La Grande Guerra fu combattuta a lungo sottoterra. Soprattutto sulle Alpi, italiani e austriaci (in gran parte militari sloveni, esperti del Carso e delle sue fenditure nel suolo e nella roccia), scavarono gallerie di ogni dimensione per permettere lo spostamento di armi, truppe e viveri. Oppure per trovare passaggi tra le linee nemiche e arrivare così in punti del fronte altrimenti inaccessibili.

Vietnam: la controffensiva dei vietcong

  • L'ingresso di un tunnel in Vietnam.
Ma l'epopea della guerra dei tunnel, quella documentata da reduci, giornalisti e, in seguito, da celebri film e libri riguarda il Vietnam.
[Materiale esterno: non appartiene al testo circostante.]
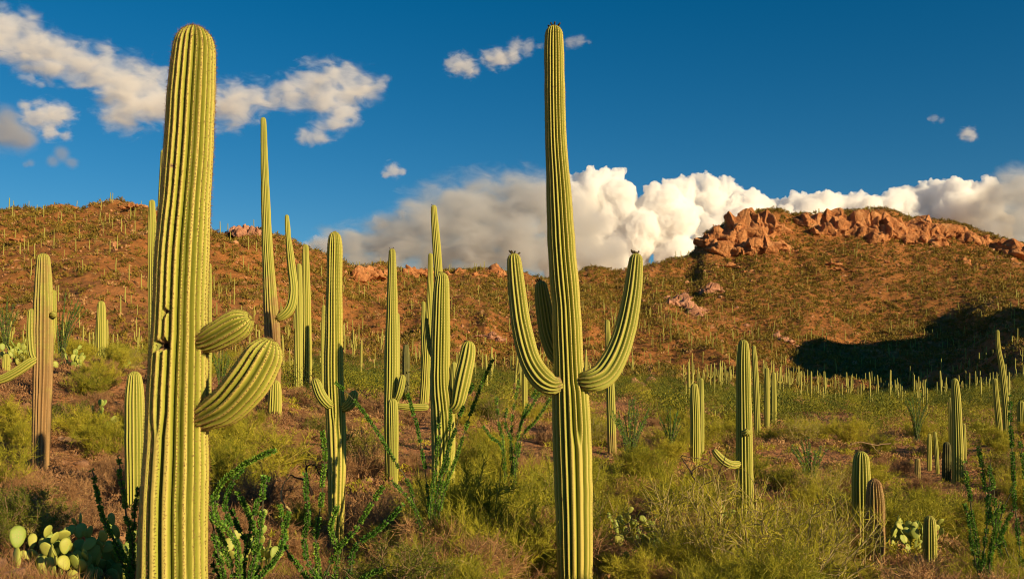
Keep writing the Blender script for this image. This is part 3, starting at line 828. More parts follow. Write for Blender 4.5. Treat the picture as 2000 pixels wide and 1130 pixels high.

Gli uomini del generale Giap si trovavano a fronteggiare i marine Usa e l'unica possibilità di vittoria risiedeva nello sfruttamento delle caratteristiche dell'ambiente naturale.
I vietcong scavavano tunnel stretti e bassi in terreni difficili, gallerie abitate da topi e altri animali nei quali i soldati, esili e bassi di statura, potevano infilarsi per attaccare alle spalle i nemici.
Impossibile per gli invasori reagire: le gallerie erano ben nascoste e i bombardamenti con pesanti ordigni, la distruzione sistematica di villaggi, popolazioni e foreste con il napalm risultavano inutili.

Sarajevo: assedio e sopravvivenza

  • Un tunnel a Sarajevo.
Nel 1993 Sarajevo era assediata. I serbi di Bosnia, dislocati sulle montagne che chiudono la città come un bacile, con le loro artiglierie e mitragliatrici sparavano in continuazione su militari e civili.
Tra le case si moriva e si soffriva la fame perché l'ingresso della vallata, il fazzoletto di pianura che conduce all'aeroporto allora posto sotto il controllo dell'Onu, era presidiato dai cecchini.
Così tra i bosniaci assediati nacque l'idea di trovare un passaggio sotterraneo per rompere l'assedio, fare provvista di armi e, se possibile, cercare di prendere i serbi alle spalle.
Sei mesi circa di intenso lavoro, giorno e notte senza interruzione, permisero ai difensori di realizzare una galleria lunga un po' meno di un chilometro, ancora oggi visitabile in parte nelle campagne di Sarajevo, accanto a una casa di contadini che la custodiscono come un museo della memoria del martirio del popolo bosniaco.